Set down exactly the first line of the entries and every line after it, through the line with "COL = S.collection".
====
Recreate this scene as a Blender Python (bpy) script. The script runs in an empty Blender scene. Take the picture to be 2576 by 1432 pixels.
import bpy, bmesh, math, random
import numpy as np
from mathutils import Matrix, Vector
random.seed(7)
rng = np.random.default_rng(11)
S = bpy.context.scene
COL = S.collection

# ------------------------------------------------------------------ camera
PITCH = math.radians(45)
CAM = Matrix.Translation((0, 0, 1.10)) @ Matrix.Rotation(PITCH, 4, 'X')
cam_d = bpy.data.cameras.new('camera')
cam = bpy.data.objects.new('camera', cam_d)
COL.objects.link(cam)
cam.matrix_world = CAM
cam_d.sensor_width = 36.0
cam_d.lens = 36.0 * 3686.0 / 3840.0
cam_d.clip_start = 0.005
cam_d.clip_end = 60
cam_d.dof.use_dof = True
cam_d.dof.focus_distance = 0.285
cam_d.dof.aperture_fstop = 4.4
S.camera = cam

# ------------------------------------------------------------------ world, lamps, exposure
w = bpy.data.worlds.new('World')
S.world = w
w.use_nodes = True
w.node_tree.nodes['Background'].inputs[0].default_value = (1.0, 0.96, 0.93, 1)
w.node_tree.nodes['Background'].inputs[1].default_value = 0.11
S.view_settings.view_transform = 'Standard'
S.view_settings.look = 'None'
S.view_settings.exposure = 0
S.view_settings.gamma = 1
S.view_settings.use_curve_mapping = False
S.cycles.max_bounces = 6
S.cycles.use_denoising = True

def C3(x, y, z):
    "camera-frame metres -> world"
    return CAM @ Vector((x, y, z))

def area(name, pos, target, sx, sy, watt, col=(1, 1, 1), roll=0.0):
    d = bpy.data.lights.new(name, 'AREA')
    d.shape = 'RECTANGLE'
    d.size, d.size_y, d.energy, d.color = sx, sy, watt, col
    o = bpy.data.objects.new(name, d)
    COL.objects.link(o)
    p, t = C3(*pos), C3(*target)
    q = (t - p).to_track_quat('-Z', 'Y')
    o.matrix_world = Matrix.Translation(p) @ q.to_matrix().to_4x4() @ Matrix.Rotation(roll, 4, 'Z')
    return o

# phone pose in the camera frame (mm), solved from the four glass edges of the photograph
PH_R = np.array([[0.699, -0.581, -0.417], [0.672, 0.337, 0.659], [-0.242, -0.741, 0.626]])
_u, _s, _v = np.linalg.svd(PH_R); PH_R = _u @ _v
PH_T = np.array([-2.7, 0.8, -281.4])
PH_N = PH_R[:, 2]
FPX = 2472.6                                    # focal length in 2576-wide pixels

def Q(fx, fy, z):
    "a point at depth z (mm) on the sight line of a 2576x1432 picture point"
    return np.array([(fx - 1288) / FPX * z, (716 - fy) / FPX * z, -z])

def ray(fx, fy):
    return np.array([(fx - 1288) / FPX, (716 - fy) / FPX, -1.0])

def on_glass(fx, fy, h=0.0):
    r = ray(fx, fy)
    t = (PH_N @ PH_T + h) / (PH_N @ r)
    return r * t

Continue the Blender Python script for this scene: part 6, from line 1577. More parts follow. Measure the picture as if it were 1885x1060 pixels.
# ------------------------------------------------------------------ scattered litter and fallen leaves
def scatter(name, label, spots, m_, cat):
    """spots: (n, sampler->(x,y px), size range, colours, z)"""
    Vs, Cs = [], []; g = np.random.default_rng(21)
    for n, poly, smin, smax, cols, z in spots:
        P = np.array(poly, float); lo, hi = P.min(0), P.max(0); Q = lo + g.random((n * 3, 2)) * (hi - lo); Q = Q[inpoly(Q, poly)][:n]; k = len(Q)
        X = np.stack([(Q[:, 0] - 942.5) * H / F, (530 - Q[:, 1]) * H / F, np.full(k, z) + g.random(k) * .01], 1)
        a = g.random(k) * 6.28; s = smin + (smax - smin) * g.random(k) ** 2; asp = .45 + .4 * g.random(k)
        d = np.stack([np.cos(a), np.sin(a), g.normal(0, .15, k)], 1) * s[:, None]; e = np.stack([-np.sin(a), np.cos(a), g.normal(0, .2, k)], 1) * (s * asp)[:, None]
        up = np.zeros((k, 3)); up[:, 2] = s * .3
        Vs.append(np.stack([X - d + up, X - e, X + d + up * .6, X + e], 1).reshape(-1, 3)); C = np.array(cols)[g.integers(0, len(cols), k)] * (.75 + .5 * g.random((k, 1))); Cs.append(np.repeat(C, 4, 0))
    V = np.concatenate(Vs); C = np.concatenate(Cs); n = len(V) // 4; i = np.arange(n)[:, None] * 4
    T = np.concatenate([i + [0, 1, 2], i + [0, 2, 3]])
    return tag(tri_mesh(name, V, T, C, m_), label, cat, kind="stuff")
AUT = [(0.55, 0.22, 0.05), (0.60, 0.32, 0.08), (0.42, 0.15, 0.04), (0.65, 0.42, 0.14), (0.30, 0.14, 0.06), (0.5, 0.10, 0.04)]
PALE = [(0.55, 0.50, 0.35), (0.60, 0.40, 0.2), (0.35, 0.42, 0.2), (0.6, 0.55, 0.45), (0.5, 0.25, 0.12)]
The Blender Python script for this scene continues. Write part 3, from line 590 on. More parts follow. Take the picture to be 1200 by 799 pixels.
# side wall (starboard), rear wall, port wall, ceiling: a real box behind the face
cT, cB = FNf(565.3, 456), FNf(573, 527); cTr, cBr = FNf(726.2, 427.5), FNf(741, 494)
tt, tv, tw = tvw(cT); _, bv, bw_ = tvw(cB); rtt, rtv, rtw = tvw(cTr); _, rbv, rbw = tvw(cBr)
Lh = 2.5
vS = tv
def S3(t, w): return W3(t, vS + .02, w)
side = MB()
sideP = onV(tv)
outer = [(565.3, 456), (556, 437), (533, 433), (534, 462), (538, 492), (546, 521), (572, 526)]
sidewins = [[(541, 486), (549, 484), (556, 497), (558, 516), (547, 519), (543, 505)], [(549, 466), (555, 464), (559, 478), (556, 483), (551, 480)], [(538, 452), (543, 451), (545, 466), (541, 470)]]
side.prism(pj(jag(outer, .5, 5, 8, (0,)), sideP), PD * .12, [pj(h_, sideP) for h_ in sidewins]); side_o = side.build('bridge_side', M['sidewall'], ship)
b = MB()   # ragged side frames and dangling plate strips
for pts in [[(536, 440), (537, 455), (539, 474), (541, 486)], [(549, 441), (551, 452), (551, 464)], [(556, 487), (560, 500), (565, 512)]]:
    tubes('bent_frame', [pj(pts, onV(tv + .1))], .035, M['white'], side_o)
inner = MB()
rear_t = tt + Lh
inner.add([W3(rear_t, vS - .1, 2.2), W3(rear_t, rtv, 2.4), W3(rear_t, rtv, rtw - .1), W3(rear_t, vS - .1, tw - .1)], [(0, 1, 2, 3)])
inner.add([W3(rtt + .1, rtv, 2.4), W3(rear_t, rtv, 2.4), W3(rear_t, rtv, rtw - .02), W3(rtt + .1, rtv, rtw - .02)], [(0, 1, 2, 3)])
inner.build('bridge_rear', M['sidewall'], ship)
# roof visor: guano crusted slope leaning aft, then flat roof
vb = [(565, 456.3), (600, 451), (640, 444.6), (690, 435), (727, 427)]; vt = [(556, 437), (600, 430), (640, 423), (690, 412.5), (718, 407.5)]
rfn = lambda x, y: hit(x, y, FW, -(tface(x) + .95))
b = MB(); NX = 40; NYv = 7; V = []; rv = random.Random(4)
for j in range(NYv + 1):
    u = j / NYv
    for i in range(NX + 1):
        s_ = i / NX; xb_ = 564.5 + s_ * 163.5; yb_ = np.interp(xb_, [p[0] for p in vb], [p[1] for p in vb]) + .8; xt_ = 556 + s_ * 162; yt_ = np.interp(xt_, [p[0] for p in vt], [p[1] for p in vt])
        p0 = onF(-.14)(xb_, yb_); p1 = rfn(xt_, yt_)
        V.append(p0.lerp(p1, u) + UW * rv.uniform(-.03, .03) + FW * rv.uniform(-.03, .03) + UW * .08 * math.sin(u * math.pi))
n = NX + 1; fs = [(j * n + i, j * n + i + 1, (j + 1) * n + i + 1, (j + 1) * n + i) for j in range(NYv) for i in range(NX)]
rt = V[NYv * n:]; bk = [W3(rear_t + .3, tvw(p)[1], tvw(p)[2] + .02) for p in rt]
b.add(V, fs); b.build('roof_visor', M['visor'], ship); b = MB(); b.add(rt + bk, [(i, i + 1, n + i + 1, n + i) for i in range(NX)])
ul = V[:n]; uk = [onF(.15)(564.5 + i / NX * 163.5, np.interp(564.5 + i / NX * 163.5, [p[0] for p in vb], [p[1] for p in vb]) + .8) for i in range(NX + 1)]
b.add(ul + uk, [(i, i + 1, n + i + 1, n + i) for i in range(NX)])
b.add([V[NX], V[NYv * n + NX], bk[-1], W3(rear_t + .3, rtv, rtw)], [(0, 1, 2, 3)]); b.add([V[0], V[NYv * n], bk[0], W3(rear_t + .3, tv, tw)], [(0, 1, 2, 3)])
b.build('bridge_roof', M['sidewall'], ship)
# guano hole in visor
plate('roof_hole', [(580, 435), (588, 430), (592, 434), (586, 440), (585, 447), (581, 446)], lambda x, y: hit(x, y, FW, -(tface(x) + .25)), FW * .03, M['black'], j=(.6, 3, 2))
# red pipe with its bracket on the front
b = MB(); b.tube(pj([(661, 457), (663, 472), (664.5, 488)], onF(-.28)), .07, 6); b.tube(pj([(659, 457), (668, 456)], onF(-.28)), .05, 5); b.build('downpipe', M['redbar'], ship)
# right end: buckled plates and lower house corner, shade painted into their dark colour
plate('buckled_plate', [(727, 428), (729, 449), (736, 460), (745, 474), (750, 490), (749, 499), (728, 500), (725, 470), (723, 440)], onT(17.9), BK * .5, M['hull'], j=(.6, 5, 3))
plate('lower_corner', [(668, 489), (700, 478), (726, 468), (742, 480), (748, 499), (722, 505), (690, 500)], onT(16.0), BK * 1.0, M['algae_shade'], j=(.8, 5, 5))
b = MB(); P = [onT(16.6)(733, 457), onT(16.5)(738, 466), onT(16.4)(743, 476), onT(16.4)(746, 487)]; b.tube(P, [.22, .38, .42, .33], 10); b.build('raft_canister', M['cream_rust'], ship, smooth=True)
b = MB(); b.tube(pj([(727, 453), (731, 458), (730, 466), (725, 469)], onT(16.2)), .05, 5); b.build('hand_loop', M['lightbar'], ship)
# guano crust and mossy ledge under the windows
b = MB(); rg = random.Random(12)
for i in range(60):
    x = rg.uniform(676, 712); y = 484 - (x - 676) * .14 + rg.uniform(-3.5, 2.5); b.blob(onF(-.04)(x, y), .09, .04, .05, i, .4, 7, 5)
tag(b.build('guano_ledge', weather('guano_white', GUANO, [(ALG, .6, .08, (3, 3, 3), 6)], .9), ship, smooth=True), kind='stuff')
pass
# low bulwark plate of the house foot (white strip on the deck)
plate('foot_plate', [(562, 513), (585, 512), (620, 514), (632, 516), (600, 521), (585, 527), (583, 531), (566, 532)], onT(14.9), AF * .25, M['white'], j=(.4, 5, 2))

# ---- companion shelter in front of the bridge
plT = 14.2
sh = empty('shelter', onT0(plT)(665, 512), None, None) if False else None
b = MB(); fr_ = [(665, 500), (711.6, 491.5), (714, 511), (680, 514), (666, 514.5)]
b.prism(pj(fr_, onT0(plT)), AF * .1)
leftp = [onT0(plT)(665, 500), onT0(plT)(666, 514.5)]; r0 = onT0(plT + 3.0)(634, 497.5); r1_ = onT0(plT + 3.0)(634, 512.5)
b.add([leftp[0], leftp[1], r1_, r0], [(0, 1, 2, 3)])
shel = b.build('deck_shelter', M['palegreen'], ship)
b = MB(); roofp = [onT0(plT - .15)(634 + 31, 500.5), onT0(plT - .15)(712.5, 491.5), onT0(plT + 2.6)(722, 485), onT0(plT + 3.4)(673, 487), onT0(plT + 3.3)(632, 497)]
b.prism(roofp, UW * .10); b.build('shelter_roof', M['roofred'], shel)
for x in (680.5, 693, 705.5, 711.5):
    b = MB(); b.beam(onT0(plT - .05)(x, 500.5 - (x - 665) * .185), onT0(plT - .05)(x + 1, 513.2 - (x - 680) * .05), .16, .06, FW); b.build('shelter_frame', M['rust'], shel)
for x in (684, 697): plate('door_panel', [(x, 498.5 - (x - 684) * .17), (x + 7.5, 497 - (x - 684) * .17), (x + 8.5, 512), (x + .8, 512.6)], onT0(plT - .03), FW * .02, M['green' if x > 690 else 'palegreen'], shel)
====
Exercise answer →
Recreate this scene as a Blender Python (bpy) script. The script runs in an empty Blender scene. Take the picture to be 2576 by 1432 pixels.
import bpy, bmesh, math, random
import numpy as np
from mathutils import Matrix, Vector
random.seed(7)
rng = np.random.default_rng(11)
S = bpy.context.scene
COL = S.collection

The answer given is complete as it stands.